Japan's prime minister says he'll resign
Japanese Prime Minister Shinzo Abe announced Wednesday he will resign, ending a troubled year-old government that has suffered a string of damaging scandals and a humiliating electoral defeat.
Abe said he was quitting to pave the way for ruling and opposition parties to work together to approve the extension of Tokyo's naval mission in support of the U.S.-led operation in Afghanistan.
"In the present situation it is difficult to push ahead with effective policies that win the support and trust of the public," Abe said in a nationally televised news conference. "I have decided that we need a change in this situation."
Abe, a nationalist whose support rating has plunged to 30 percent, also cited the ruling party's defeat in July 29 elections, in which the opposition took control of the upper house of Parliament.

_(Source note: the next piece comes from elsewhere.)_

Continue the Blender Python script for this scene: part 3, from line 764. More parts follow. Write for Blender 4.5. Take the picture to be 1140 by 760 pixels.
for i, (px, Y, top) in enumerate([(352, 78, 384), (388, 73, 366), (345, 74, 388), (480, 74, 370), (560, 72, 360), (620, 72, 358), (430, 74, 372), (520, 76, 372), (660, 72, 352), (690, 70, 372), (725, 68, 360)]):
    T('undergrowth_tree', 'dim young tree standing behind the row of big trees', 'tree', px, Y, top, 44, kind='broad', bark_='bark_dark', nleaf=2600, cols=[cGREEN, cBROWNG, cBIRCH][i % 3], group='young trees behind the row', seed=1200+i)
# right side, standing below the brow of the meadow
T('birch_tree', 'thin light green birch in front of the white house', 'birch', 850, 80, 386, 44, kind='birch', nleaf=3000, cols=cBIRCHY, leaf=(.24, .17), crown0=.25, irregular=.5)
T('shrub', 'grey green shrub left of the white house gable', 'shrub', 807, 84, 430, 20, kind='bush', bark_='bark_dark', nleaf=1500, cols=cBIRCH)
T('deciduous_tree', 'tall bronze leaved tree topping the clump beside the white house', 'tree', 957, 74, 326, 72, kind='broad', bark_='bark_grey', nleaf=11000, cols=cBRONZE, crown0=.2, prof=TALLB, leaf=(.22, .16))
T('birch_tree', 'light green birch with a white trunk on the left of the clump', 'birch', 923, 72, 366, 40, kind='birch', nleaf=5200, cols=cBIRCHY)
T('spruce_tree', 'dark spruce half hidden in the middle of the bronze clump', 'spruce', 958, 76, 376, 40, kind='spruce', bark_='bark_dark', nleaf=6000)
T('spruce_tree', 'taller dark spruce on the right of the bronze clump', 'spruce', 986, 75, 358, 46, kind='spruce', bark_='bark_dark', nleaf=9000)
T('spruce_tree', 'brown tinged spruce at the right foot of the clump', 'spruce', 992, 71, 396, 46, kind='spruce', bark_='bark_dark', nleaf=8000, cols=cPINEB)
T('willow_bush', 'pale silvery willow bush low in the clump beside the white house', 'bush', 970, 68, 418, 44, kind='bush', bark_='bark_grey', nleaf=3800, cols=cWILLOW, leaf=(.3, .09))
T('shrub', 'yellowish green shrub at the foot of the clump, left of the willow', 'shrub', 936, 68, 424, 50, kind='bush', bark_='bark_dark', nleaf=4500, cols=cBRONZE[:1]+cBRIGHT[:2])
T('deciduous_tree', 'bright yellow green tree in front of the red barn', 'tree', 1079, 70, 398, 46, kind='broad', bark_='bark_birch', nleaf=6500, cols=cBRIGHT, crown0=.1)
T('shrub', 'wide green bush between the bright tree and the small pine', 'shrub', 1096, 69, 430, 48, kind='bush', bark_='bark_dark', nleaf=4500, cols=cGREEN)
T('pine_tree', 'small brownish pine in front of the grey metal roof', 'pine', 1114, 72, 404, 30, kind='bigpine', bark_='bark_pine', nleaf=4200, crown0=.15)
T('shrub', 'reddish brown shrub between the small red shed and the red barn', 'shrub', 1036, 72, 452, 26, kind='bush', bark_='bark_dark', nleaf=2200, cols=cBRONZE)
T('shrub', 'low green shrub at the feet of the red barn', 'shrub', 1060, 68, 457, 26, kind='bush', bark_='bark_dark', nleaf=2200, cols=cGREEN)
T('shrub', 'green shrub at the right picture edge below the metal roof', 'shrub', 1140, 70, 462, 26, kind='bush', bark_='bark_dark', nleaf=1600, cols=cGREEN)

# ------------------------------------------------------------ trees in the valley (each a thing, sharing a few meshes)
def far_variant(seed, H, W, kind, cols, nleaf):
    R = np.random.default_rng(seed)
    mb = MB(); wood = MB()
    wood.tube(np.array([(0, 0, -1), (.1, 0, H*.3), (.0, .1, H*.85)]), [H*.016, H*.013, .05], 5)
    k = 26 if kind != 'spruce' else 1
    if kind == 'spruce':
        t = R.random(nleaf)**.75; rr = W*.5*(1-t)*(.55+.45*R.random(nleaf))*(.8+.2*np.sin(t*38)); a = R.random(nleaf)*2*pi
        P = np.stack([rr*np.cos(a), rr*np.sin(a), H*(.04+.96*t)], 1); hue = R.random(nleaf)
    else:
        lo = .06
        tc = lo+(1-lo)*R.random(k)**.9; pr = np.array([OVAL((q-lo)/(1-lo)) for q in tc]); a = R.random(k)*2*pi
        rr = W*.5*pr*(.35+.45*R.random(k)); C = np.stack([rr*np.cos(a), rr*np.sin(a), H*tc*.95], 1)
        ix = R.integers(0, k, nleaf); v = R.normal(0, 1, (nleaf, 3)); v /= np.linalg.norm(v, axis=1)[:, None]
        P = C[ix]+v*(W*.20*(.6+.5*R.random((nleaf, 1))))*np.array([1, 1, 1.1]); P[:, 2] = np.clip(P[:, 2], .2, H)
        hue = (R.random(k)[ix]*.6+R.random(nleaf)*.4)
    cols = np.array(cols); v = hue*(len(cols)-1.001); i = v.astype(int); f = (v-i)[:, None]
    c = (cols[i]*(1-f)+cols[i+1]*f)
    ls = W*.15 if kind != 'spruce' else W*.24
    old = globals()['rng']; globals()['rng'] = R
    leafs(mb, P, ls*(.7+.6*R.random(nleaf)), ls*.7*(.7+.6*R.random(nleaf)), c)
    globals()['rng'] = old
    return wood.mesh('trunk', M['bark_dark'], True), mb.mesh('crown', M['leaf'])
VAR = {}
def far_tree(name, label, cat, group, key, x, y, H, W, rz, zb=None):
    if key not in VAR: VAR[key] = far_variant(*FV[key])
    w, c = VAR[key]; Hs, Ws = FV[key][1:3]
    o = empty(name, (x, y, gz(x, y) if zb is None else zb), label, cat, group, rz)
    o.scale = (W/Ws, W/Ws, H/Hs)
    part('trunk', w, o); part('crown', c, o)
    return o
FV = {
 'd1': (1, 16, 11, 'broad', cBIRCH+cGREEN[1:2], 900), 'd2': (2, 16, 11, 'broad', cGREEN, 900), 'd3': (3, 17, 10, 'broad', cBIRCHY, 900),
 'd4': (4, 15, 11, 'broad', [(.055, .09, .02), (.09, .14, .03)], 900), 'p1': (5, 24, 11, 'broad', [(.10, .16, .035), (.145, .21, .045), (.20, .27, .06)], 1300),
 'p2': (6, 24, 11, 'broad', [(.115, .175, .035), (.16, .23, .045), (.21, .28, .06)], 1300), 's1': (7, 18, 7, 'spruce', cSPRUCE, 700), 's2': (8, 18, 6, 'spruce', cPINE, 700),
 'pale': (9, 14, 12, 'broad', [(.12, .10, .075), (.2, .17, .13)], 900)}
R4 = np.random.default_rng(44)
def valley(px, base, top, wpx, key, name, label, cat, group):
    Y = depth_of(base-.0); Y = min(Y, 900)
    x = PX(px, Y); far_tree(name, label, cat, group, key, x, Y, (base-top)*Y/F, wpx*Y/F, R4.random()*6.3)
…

The prime minister said he had instructed ruling party leaders to immediately search for a replacement, but he did not announce a date for his departure from office. His former foreign minister, Taro Aso, is considered a front-runner to replace him, though Aso said it was too soon for him to comment.
The ruling Liberal Democratic Party announced it would use a streamlined election process to choose a successor. Kyodo News agency reported the party planned an election for LDP president next Wednesday.
The party leader is guaranteed election as prime minister because of the LDP's control of the powerful lower house of Parliament.
The sudden resignation came less than a month after Abe reshuffled his Cabinet in a bid to recover public support. He had been adamant that he would not step down to take responsibility for the LDP electoral defeat.
Abe announced his departure just as the government faced a battle in Parliament over whether to extend the country's refueling mission in the Indian Ocean. Just days earlier, he said he would quit if he failed to win parliamentary passage of legislation extending the mission.
On Wednesday, Abe suggested that his departure could aid bipartisan passage of the bill.
"I have pondered how Japan should continue its fight against terrorism," Abe said Wednesday. "I now believe we need change. So Japan must continue its fight against terrorism under a new prime minister."
The United States has turned up the pressure on Japan to extend the mission. U.S. Ambassador Thomas Schieffer met with Cabinet officials, including Foreign Minister Nobutaka Machimura, earlier Wednesday to make Washington's case for extension.
The plenary session of the lower house was to be delayed until at least Friday, and the opposition criticized Abe for quitting just as the session was to heat up.
"I've been a politician for nearly 40 years, but I think this is the first time that a prime minister has remained in office after the ruling party lost a majority ... and expressed his resignation right before parliamentary questioning," said Ichiro Ozawa, leader of the opposition Democratic Party of Japan.
Abe, at 52 Japan's youngest postwar prime minister, came into office a year ago with ambitious plans: to repair frayed relations with Asian neighbors, revise the 1947 pacifist constitution, and bolster Japan's role in international diplomatic and military affairs.
A Chinese Foreign Ministry statement praised Abe for presiding over a "clear improvement" in relations that nose-dived under Abe's predecessor, Junichiro Koizumi, and called for continued closer ties. South Korea was similarly positive.
In Washington, Gordon Johnroe, spokesman for the White House's National Security Council, said: " President Bush and Prime Minister Abe have had a good working relationship. the U.S. and Japan remain strong and steadfast allies, and we look forward to working with the new government as it's formed."
Abe, whose grandfather was premier and whose father was a foreign minister, initially met with success in fence-mending trips last autumn to China and South Korea. He also passed laws bolstering patriotic education and upgrading the Defense Agency to a full ministry for the first time since World War II.
But a string of scandals starting late last year quickly eroded his support. Four Cabinet ministers have been forced to resign over the past nine months, and one — his first agriculture minister — committed suicide over a money scandal.
Abe's government also has been fiercely criticized over some 50 million missing pension records.
Support for the political blue blood was also damaged by his concentration on ideological issues — such as patriotism and constitutional reform — at a time when many Japanese are concerned over the widening gap between rich and poor and other bread-and-butter worries.
In such a weakened state, Abe may have feared he wouldn't have the clout to win passage of the Afghan mission, said Eiken Itagaki, a political analyst and writer.
"He has run out of political capital," Itagaki said. "So he bolted, in the hope that a more experienced successor can save the mission, and sort out the mess."
It also was a sharp reversal of fortunes for the ruling party, which has controlled Japan almost uninterruptedly since it was formed in 1955. Abe succeeded the wildly popular Koizumi, who led the LDP to a landslide victory in elections for the powerful lower house in 2005.
Though Aso is considered a front-runner to succeed Abe, it is not clear whether he has the political clout and popular support to stop the LDP's slide in popularity.